The incident was first reported in the Washington Post, “Democrat Senator and Mrs. Claiborne Pell, actually took New York Republican Sen. And Mrs. Jacob Javits to ‘The Reading Room,’ a distinguished, old, men’s club, open to ladies only twice a year and ’never open to Jews and Blacks.'”

“The Pells were asked by Washingtonians Mr. and Mrs. Thomas Clagett to please have the Javitses leave and though they did not, they did seek a different table,“ according to the Post.

U.S. Senator Claiborne Pell hosted Javits
According to the Post, Claggett was in the coal industry and lived in the Watergate Apartments. 

The Reading Room's members have included Cornelius Vanderbilt, John Nicholas Brown, Vincent Astor, and Whitehouse to name a few.

The Providence Journal’s Washington Bureau followed on the Post’s article, “Two sources who asked not to be identified confirmed the story as  ‘substantially correct’ in conversations yesterday with the Journal-Bulletin.”

“Another member of The Reading Room, reached by telephone last night, after America’s Cup activities, said, ‘You wouldn’t think anybody could be that dumb. Clagett! I don’t even know that is. I don’t think I’ve ever seen him around there,” wrote the Journal.

“Boston stockbroker Barclay Douglas, who is a resident of Hammersmith Road, Newport, and is chairman of the house committee of The Reading Room, told a reporter last night, ‘I don’t know who you are, but I know who I am. I am a member of a private cub, and you are discussing a private matter of no public interest whatever to the public,” reported the Journal.

Leach's letter to The Reading Room SOURCE: Stony Brook University, Javits Collection
Among the papers provided to GoLocal from the Javits collection was a letter from a woman named Marguerite Leach who worked in the Turks Head Building in Providence.

She wrote in a letter to Douglas and the other members of the Reading Room's "House Committee" condemning their behavior. She wrote, “I am writing to express my surprise that your chairman [Douglas] did not at least voice the basic premise of your Club, that is, that the incident was unmannerly.”
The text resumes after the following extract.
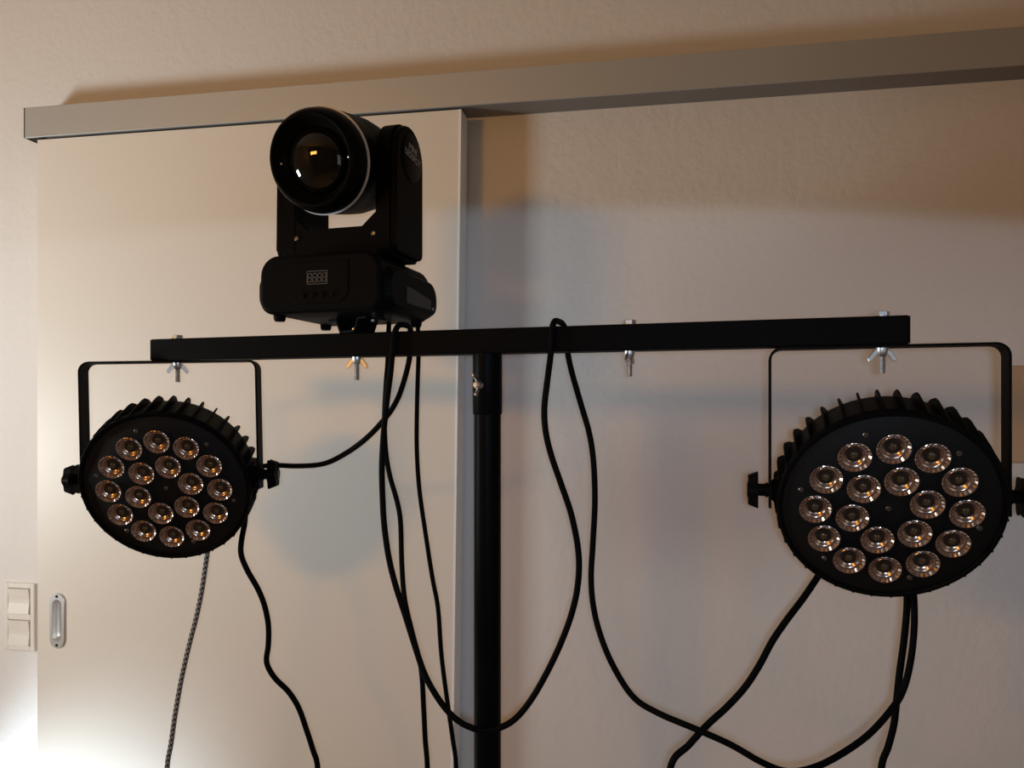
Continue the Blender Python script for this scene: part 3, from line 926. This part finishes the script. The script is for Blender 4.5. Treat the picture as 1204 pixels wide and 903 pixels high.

Leach wrote, “Suffice it to say the Clagett acted in a crass, boorish and ill-bred manner especially in knowing The Honorable Senator and Mrs. Jacob Javits were guests of their fellow Club members, The Honorable Senator and Mrs. Claiborne Pell.”

“Perhaps your Club and its members may take direction in the well-bred and mannerly reaction [of the Javitses] to a crude incident that they did not get up and leave your Club thereby creating an even more embarrassing situation for their hosts,” she added.

After the incident, Pell refused to comment on the incident and is quoted in the Journal in 1974 as saying, “I will give you my complete answer. Quote, I will not discuss this matter, unquote.”

 

Today

Today, Douglas’ son who shares his father’s name is the chairman of the club, according to the most recent IRS documents filed by the non-profit club and his professional bio.

The younger Douglas is a partner in Slocum, Gordon & Co. LLP, a Newport-based investment management firm. He did not return phone calls or emails from GoLocal.

His bio states, “He is currently in his thirty-first year as President of the Newport Country Club and is on the USGA Mid-Amateur Committee. He is also the President of the Newport Reading Room, a board member of the Westminster Kennel Club, a past secretary of The National Tennis Club, and a former Incorporator of BankNewport. Mr. Douglas is a graduate of Fordham University and The Browning School.“

Pell, Javits, and Clagett have all died.

But, The Reading Room's board continues to be all male. 

In two video interviews with GoLocal, U.S. Senator Sheldon Whitehouse said that Bailey’s Beach Club does not have any minority members. 

The club, in a highly crafted, carefully-worded statement, countered the Senator’s claims. Five days after GoLocal’s most recent interview on June 18th, Whitehouse issued a statement that said in part, “A representative of a local website recently caught me off guard by asking me about diversity at a beach club to which family members of mine belong.”

Whitehouse reportedly left the Reading Room, according to his office, in 1993. They refused to provide a copy of his letter of resignation.

The Newport clubs continue to endure.